An elected official incited a riot, per the LA Times

Elected officials in California speak in a strange cant when it comes to illegal immigration, one in which immigration laws are somehow not quite real; not quite legitimate. This leads them to say & do things that seem odd to outsiders, the idea that actually enforcing immigration laws cause "panic & harm in our communities" being just one.

Another example comes to us this morning from the Los Angeles Times: "What really happened outside the Paramount Home Depot? The reality on the ground vs. the rhetoric", in which they seem to chronicle how Assemblymember José Luis Solache Jr. incited a riot. I am not a lawyer, so I certainly don't know if he bears any legal risk, but let's see what the Times reports.

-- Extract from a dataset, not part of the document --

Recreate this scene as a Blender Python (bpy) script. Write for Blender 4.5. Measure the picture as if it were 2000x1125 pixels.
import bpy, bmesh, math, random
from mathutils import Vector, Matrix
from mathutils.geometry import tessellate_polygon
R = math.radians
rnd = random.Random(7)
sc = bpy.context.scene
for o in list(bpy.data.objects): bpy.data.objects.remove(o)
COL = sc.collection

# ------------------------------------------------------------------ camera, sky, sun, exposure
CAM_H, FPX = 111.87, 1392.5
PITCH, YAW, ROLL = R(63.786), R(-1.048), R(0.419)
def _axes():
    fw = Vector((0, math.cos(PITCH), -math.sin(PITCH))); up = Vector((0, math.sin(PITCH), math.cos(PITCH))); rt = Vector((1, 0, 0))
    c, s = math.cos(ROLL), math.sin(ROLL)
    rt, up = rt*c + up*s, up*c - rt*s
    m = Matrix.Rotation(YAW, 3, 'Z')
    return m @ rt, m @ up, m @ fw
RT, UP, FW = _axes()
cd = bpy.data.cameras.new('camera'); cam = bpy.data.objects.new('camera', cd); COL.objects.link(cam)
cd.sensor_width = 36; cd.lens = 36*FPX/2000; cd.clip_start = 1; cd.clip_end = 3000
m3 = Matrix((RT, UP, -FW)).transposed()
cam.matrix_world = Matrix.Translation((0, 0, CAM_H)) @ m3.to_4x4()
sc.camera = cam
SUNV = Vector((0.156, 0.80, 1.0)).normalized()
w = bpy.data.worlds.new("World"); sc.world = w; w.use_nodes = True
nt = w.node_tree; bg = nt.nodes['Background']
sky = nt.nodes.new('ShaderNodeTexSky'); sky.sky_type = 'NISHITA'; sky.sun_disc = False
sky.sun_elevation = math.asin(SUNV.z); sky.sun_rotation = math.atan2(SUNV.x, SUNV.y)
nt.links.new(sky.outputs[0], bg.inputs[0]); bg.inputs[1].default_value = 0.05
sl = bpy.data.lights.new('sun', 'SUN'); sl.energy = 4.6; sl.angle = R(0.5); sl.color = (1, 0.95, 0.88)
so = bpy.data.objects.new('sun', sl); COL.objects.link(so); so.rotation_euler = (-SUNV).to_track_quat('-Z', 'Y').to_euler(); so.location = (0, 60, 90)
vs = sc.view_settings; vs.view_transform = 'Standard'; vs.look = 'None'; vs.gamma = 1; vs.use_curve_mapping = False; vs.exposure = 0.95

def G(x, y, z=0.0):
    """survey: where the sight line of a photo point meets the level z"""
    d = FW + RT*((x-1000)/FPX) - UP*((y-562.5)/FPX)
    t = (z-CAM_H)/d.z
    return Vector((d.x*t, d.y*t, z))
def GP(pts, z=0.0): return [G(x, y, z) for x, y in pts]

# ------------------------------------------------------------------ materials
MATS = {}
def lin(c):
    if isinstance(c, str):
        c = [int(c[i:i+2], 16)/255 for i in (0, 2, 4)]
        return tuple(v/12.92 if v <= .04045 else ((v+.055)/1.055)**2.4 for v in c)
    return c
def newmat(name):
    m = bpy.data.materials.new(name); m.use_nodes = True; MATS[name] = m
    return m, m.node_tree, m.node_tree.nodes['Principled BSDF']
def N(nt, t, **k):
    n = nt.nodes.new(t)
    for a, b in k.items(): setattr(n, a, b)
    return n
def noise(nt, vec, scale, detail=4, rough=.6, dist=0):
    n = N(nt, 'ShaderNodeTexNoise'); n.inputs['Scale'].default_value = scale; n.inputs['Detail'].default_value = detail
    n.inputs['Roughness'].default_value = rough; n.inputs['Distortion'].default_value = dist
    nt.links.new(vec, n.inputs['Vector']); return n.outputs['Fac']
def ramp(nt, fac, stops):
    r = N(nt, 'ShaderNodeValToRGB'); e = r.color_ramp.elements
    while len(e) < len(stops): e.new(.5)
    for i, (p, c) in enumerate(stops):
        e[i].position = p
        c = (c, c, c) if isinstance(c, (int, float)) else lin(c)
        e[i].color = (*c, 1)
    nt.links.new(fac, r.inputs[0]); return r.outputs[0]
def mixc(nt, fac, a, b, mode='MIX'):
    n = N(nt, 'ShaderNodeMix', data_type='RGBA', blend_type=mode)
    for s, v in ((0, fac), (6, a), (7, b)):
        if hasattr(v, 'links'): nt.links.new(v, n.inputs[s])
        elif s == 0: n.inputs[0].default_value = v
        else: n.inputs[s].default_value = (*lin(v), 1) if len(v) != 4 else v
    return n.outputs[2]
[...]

He "spotted a caravan of U.S. Customs and Border Protection vehicles exiting Alondra Boulevard" while driving down the freeway. "Unclear why they were there, he decided to record a post for Instagram…'This is horrible,' he said on one of the posts. 'I am literally shaking.' 'I don’t know what they’re doing inside. But, I mean, why were they in Paramount?,' he told his followers."

"Soon, protesters arrived. 'This is the situation,' Solache, the Assemblymember, said, turning the camera to show dozens of uniformed Immigration and Customs Enforcement agents". After this point, Solache fades from the reporters' account. The scene "turned darker", we're told. "crowds began to form, as hundreds of rounds were shot in the late morning near the office park." As an aside, this is classic California journalism: human events in the passive voice. There were no individuals who made choices, but rather "tensions grew." "Chaos ensued."

One of the downsides to inhabiting a progressive bubble (such as the Los Angeles Times) is that you lose track of how you sound to people outside that bubble.